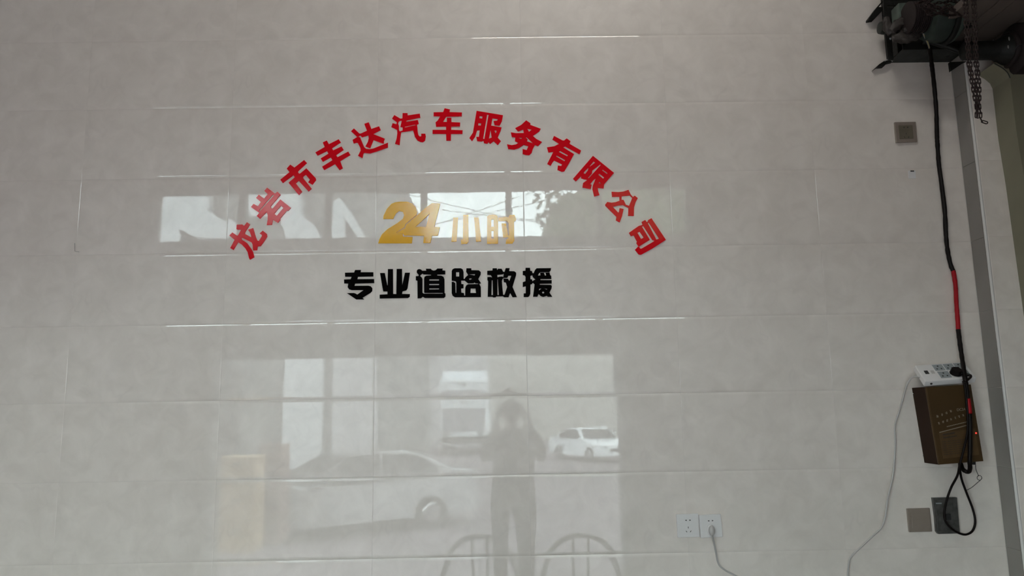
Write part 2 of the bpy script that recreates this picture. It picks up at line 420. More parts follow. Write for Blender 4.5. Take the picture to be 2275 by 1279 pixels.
# ------------------------------------------------------------------ letters on the wall
def letter(name, org, sc_, solids, holes, material, label, group, d=0.0035):
    cv = lambda poly: [(org[0] + x / sc_, org[1] + y / sc_) for x, y in poly]
    bm = B()
    def fr(x, y): return W(x, y, d)
    def bk(x, y):
        q = W(x, y, d); return Vector((q.x, 0.0006, q.z))
    flatshape(bm, [cv(s) for s in solids], [cv(h) for h in holes], fr, bk)
    return tag(obj(name, bm, material), label, 'letter', group)
def P(s): 
    v = [float(q) for q in s.split()]; return list(zip(v[::2], v[1::2]))
S1 = 12.79; S2 = 14.21
RED = [
 ('龙', (500, 480), ["620 170 705 230 650 330 570 450 560 500 620 530 745 600 735 540 700 450 650 385 795 335 815 400 870 590 910 690 960 705 1045 560 1040 530 980 490 1070 410 1185 500 1195 580 1150 660 1010 850 920 860 910 965 795 970 780 800 750 745 640 690 500 620 460 610 470 660 620 760 740 920 790 1010 830 1165 705 1235 680 1190 640 1020 580 920 480 810 370 740 235 960 145 905 270 670 120 550 205 460 345 555 370 540 450 395 440 380 350 380 320 370 330 240 495 235 520 265 550 265"], []),
 ('岩', (550, 410), ["555 85 775 250 850 200 935 285 660 610 670 670 700 680 735 650 930 415 1230 655 1155 740 1110 745 920 970 930 1000 860 1085 715 995 690 1140 545 1145 570 990 570 870 545 770 350 970 260 890 330 800 95 635 170 545 295 610 375 490 240 375 320 285 460 390 480 385 570 270 475 175"],
  ["715 285 745 310 345 750 320 740", "945 600 1015 660 830 885 755 825"]),
 ('市', (615, 345), ["380 260 500 345 775 130 855 215 600 450 600 480 640 520 665 510 840 365 1100 640 1115 700 1010 835 890 765 940 690 820 550 745 600 745 640 990 945 900 1025 620 720 540 790 720 1030 625 1125 330 775 510 620 465 560 170 785 95 690 360 475 280 375"], []),
 ('丰', (690, 295), ["460 215 520 320 800 180 860 270 605 430 640 495 880 385 940 480 720 630 765 690 1070 530 1130 625 840 800 915 1000 820 1055 690 885 385 1055 325 960 620 775 570 695 345 820 285 725 505 590 465 515 195 645 135 555 400 400 345 270"], []),
 ('达', (775, 260), ["145 320 300 465 340 465 515 385 440 190 565 145 640 335 860 260 905 365 690 480 1020 610 990 690 1000 745 955 745 700 650 650 770 605 885 470 830 540 700 565 600 555 515 375 570 320 520 265 560 215 545 60 400",
  "105 645 245 560 320 570 380 720 440 860 500 905 600 910 700 890 1110 725 1110 860 800 970 600 1030 540 1025 440 1010 415 1030 385 1165 260 1095 335 950 330 880 250 730 220 725 135 745"], []),
 ('汽', (860, 235), ["440 205 580 205 585 270 930 220 945 335 870 345 545 415 550 450 875 400 900 505 845 530 860 600 870 740 890 830 930 870 970 860 970 790 1085 790 1100 860 1080 980 1020 1030 950 1025 860 980 790 880 765 780 735 695 400 750 375 900 355 1115 225 1075 270 930 290 780 285 680 120 600 155 490 265 520 275 460 140 360 205 260 375 360 435 355"],
  ["405 420 415 430 375 595 445 610 440 700 360 725 335 680 335 560 310 500 330 440 370 420", "505 590 800 530 810 550 510 615"]),
 ('车', (945, 230), ["545 130 700 165 685 240 1040 250 1035 360 590 370 500 520 610 520 610 400 740 400 740 525 990 535 985 645 735 650 735 745 1060 755 1055 860 730 860 725 1050 595 1050 590 860 205 855 205 745 590 745 590 650 305 655 290 530 350 480 420 360 235 355 235 245 505 240"], []),
 ('服', (1035, 235), ["305 140 1055 265 1025 430 960 560 815 545 785 430 890 420 905 370 755 350 720 560 1015 610 990 700 905 900 995 1000 910 1110 790 1005 685 1080 655 1040 640 1030 615 1075 515 1055 500 990 440 1010 320 1000 295 880 370 880 395 690 320 690 265 870 175 1000 100 910 200 760"],
  ["390 285 470 295 465 360 385 350", "355 485 435 490 425 560 350 555", "605 245 645 250 525 940 490 935", "700 690 735 900 655 930", "810 700 860 690 875 740 840 775"]),
 ('务', (1115, 260), ["690 90 815 175 810 220 1105 330 1060 410 880 530 980 620 1140 705 1025 825 940 790 880 900 850 1010 780 1080 680 1075 590 1045 590 905 705 935 750 825 620 785 480 880 350 920 180 905 145 770 280 795 400 775 470 730 370 680 380 575 280 560 255 430 400 455 625 450 605 350 460 405 380 310 550 220"],
  ["720 325 850 355 770 415", "455 580 575 580 550 620", "670 570 705 570 890 745 710 685 735 640"]),
 ('有', (1200, 295), ["395 85 640 215 680 215 755 155 865 235 835 310 1165 500 1120 605 710 385 655 410 965 600 820 870 690 1090 620 1105 490 1050 505 925 600 940 625 890 400 785 360 830 300 935 200 880 375 540 235 555 195 410 400 380 540 310 350 185"],
  ["570 510 790 630 770 665 530 540", "475 640 715 770 690 805 455 670"]),
 ('限', (1265, 340), ["670 75 1270 560 985 890 975 1000 805 985 820 1080 855 1190 705 1230 655 1020 665 920 750 715 690 760 595 880 635 900 605 1020 370 975 390 845 500 770 490 750 410 740 330 710 335 655 185 800 105 725"],
  ["690 235 735 265 640 340 565 390", "540 415 530 480 450 590 400 570 450 500", "880 315 890 335 550 710 530 700 640 580 655 490 760 410", "950 465 1090 565 1065 595 930 490", "850 580 990 685 960 725 825 615", "850 810 915 860 835 855"]),
 ('公', (1335, 410), ["305 200 500 210 640 195 785 145 850 280 910 350 960 310 1050 380 985 500 945 640 935 885 770 885 785 660 720 625 630 580 500 590 335 625 490 790 510 780 530 665 645 690 600 900 535 1070 425 1010 440 910 130 600 120 570 180 490 300 510 420 495 530 455 525 340 315 345"],
  ["590 330 820 305 890 370 870 430 800 600 710 570 645 430 590 430"]),
 ('司', (1390, 475), ["735 120 1145 735 760 985 440 1160 370 1150 265 1015 345 935 375 915 360 910 305 830 320 780 230 610 150 630 95 535 200 460 370 340 480 310 455 225 555 170 600 230 625 215 640 170"],
  ["630 260 660 250 945 690 925 715 870 725 850 680", "480 350 505 345 760 740 815 755 800 780 450 985 420 985 375 930 690 735 470 370", "335 535 400 505 515 670 440 710"]),
]
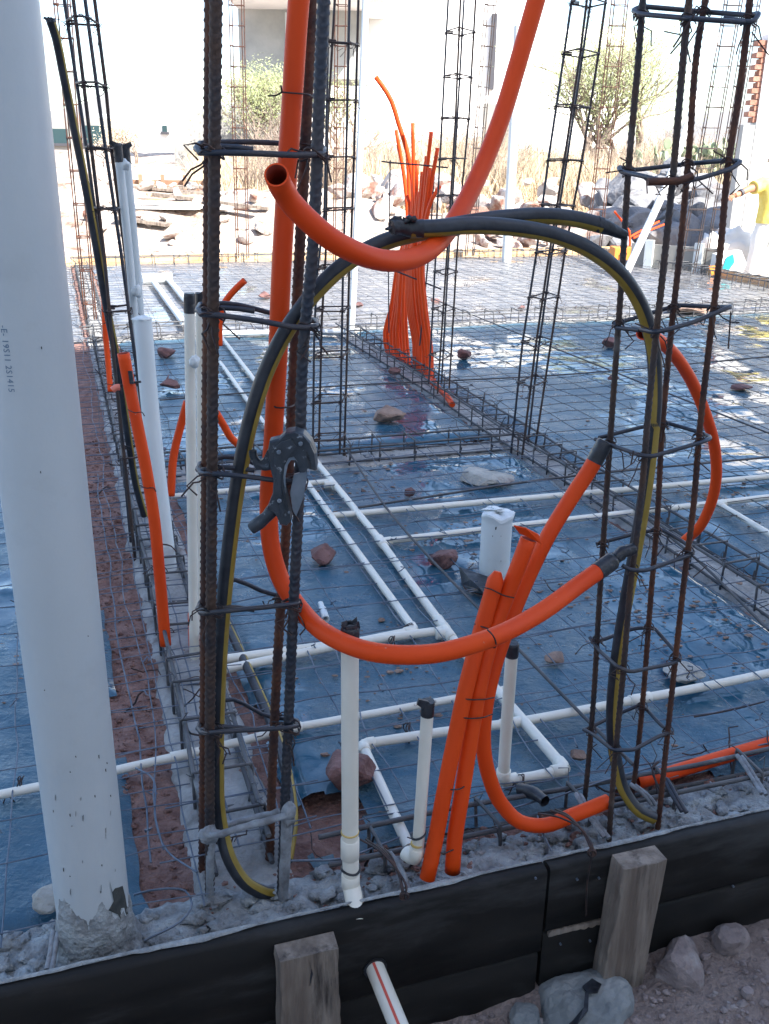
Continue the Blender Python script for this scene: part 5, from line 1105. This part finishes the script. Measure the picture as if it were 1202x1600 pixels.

+++

Objective: Look through the data above. Each line containing the word "script" needs to be copied.

Expected answer:
Write part 2 of the bpy script that recreates this picture. It picks up at line 420. More parts follow. Write for Blender 4.5. Take the picture to be 2275 by 1279 pixels.
Continue the Blender Python script for this scene: part 5, from line 1105. This part finishes the script. Measure the picture as if it were 1202x1600 pixels.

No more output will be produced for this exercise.